Masculine and feminine expressions exist within each individual of every binary, and non-binary. Yet, we have lived for thousands of years in a patriarchal world where ‘man’ became culturally coded as superior; with the mind and intellect. ‘Woman’ then was (and still is), inferior and confined to the domestic sphere and nature; with the body, the wild, the unpredictable.
We have come to value masculine expressions over feminine expressions, even within our own bodies. And so as young women, as soon as we enter the working world, already coded as predominantly male, we feel we must prove our masculine to succeed. We have to take off our sealskin and leave her on the rocks, as we suit-up and head for the city.
Yet the paradigm is beginning to shift. If you are reading this, I know you can feel it. The time has come for us to go back to the rocks and rescue our sealskins because sewn into them is our feminine essence. This takes courage. It takes discipline. And it takes devotion. But Celtic Sister, it is so worth it. To plumpen, to ripen, to shine wild once more with life.
To be at home in your own skin. In the truest sense.

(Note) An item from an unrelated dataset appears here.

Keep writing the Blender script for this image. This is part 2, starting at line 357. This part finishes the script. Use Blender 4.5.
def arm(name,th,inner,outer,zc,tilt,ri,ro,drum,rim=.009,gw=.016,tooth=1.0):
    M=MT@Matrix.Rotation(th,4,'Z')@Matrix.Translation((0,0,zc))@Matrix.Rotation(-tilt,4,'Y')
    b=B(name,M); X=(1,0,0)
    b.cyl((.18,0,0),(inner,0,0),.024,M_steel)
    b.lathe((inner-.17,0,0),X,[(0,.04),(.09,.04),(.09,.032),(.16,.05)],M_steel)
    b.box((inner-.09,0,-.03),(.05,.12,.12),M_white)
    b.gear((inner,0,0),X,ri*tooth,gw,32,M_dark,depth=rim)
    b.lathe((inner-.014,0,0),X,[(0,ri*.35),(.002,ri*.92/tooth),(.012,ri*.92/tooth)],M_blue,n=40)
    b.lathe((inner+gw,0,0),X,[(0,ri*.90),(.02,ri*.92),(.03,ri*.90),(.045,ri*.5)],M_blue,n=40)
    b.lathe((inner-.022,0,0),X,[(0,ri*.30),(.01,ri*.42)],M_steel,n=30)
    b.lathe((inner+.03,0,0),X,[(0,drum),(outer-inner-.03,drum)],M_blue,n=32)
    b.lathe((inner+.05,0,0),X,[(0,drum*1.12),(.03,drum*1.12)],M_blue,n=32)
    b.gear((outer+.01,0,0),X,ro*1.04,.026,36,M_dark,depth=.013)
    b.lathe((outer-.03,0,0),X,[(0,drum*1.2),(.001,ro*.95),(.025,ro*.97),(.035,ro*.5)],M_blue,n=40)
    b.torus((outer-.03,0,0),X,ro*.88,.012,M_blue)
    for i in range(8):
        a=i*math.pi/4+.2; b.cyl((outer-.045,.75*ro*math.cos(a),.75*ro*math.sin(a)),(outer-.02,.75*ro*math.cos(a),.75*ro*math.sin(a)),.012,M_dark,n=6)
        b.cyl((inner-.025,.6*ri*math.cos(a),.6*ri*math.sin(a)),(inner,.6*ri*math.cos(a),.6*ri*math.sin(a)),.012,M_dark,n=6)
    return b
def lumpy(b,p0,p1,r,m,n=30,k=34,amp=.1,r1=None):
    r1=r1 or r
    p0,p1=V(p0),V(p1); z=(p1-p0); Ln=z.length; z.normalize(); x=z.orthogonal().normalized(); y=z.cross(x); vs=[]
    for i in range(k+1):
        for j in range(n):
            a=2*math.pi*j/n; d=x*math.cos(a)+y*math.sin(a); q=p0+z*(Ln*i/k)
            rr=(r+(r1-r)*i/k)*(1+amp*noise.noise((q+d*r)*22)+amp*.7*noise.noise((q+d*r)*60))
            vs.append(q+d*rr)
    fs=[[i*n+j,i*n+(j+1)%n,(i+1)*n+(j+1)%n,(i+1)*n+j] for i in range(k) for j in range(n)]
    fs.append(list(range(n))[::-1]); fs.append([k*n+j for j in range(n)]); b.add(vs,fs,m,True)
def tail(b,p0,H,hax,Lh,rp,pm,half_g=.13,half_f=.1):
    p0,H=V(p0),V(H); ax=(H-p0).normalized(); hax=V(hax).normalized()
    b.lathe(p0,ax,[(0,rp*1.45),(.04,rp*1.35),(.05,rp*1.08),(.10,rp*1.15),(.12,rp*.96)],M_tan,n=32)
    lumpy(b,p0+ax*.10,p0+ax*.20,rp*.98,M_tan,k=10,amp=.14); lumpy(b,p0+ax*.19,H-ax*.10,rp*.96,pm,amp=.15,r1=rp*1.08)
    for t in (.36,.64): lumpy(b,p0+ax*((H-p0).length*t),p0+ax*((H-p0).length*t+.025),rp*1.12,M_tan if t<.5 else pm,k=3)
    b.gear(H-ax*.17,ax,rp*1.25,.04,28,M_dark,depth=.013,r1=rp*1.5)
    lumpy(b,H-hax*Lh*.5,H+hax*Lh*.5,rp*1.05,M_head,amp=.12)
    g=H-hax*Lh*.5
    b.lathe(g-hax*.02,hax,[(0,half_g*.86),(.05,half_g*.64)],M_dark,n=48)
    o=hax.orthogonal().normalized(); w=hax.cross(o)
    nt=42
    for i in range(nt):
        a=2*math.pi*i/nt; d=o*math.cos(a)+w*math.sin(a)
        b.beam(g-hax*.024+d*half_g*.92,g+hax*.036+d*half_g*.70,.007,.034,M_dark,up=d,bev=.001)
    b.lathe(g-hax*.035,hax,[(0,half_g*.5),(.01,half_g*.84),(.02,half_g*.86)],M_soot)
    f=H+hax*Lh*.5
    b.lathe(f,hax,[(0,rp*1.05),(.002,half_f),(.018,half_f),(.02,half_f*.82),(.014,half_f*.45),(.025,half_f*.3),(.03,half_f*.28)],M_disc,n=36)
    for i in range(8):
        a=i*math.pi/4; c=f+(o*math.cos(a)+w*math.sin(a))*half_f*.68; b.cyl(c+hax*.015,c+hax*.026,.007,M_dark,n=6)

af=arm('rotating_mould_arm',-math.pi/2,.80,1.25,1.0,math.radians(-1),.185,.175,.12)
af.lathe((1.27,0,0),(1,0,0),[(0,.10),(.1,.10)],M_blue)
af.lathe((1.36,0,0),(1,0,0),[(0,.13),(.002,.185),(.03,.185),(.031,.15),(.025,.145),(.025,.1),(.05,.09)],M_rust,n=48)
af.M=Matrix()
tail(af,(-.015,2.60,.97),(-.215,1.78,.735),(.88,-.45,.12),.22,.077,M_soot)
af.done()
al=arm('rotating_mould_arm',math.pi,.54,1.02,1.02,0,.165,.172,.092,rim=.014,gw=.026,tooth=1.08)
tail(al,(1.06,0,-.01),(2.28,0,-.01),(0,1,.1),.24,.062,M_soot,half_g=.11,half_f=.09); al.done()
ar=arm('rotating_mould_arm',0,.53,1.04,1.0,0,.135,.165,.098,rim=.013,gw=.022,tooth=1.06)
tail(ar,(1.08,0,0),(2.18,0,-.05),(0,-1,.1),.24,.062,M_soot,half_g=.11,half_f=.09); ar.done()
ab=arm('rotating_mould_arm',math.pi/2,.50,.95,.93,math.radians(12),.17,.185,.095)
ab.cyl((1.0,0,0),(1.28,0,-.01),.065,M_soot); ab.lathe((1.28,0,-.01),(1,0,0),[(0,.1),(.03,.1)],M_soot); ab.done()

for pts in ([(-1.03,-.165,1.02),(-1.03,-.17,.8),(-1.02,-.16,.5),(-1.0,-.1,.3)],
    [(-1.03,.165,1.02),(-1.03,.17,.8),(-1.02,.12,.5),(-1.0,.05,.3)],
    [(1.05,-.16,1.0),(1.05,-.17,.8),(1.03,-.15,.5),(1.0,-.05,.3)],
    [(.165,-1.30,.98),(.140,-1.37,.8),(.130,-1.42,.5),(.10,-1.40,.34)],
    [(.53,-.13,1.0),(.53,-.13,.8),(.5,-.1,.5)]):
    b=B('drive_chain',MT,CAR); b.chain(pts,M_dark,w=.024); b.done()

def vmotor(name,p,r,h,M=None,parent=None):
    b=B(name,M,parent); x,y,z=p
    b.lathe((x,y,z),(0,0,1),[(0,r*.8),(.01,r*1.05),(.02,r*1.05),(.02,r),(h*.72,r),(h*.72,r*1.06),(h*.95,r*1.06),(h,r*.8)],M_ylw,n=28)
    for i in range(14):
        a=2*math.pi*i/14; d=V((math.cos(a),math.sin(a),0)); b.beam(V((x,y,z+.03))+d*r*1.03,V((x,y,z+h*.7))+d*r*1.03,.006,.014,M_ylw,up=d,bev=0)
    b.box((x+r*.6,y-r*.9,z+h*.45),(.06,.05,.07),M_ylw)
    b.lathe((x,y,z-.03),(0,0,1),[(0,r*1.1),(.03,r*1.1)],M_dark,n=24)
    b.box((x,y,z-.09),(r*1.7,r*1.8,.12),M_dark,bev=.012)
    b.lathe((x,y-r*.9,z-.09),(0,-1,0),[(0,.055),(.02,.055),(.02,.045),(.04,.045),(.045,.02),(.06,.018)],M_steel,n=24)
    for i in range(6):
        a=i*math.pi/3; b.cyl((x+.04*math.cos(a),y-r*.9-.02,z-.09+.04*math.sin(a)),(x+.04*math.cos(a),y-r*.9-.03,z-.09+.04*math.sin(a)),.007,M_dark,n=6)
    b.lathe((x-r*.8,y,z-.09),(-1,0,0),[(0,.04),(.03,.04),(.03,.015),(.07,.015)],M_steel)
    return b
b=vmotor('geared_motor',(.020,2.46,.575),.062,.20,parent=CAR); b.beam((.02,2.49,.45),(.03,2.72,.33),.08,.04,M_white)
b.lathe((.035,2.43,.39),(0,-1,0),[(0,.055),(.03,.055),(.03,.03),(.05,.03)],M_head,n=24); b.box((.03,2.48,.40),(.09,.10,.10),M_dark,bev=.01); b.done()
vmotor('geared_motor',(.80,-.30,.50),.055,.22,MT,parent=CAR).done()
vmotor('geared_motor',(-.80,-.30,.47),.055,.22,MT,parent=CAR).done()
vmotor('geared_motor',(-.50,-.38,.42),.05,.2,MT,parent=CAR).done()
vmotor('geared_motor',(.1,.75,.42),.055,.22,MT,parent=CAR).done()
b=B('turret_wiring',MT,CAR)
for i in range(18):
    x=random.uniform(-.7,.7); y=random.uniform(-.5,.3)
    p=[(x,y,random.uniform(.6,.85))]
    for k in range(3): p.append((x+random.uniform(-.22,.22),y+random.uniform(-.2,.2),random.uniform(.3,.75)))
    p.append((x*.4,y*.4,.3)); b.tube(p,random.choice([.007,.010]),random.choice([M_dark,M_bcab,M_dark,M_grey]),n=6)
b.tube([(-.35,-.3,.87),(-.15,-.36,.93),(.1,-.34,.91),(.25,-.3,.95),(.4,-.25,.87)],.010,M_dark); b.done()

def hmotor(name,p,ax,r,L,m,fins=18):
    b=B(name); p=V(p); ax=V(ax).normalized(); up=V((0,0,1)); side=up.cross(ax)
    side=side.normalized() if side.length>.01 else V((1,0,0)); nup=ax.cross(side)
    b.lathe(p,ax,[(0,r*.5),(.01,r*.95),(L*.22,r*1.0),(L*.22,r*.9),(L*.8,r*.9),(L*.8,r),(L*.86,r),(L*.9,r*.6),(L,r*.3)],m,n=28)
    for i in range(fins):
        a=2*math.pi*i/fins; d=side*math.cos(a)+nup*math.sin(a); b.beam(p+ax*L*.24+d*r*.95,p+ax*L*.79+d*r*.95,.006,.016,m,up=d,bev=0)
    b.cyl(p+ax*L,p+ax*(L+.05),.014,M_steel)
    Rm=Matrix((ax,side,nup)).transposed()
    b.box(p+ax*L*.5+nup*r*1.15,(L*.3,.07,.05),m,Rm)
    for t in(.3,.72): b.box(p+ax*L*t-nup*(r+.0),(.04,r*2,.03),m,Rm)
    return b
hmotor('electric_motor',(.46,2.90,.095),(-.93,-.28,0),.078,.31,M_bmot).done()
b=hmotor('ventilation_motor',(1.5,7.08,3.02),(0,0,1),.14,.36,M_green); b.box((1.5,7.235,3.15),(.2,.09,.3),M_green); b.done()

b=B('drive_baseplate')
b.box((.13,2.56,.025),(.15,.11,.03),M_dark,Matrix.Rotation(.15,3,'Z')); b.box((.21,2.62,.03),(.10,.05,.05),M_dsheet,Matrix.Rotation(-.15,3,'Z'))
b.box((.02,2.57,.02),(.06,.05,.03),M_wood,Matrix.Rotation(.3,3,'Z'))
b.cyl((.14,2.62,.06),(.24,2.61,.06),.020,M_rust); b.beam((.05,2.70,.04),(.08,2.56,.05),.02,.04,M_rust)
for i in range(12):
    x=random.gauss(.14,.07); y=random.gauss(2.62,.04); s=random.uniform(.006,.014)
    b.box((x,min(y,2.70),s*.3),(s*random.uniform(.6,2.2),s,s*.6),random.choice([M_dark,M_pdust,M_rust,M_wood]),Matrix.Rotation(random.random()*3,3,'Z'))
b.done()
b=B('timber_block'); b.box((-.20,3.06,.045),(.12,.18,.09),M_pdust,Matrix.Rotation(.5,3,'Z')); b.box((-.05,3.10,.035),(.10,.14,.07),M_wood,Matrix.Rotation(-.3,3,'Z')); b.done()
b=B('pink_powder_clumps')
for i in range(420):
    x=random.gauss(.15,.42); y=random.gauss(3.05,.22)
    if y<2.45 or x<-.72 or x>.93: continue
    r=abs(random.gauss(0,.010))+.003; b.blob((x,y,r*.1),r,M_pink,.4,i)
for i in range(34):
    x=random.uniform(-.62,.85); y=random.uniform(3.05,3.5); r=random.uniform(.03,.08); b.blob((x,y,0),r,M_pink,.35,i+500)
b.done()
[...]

I share this quote from Deirdre, a gorgeous client and dear friend on her experience of the selkie:
“It really felt like we bypassed the conscious mind so that my BODY could SPEAK to me. I was amazed at the intuitive movements my body made under Jen’s guidance – past traumas coming to the surface to be acknowledged and healed… The weaving of Celtic mythology into the session was so powerful. I instantly identified with the story of the selkie woman. For me, the ‘sealskin’ represented my ‘personal power’ which I gave away – nobody ‘took’ it from me. These ancient stories have profound messages for women today.”
OVER TO YOU BELOVED…
Does the mythical selkie/An Mhaighdean Mhara call to you?
What do you feel when you hear her song?
Where is your sealskin, magical cloak, or fishtail? Are you wearing it? Does it feel close by? Or perhaps, far away?
Are you ready to come home to your own skin?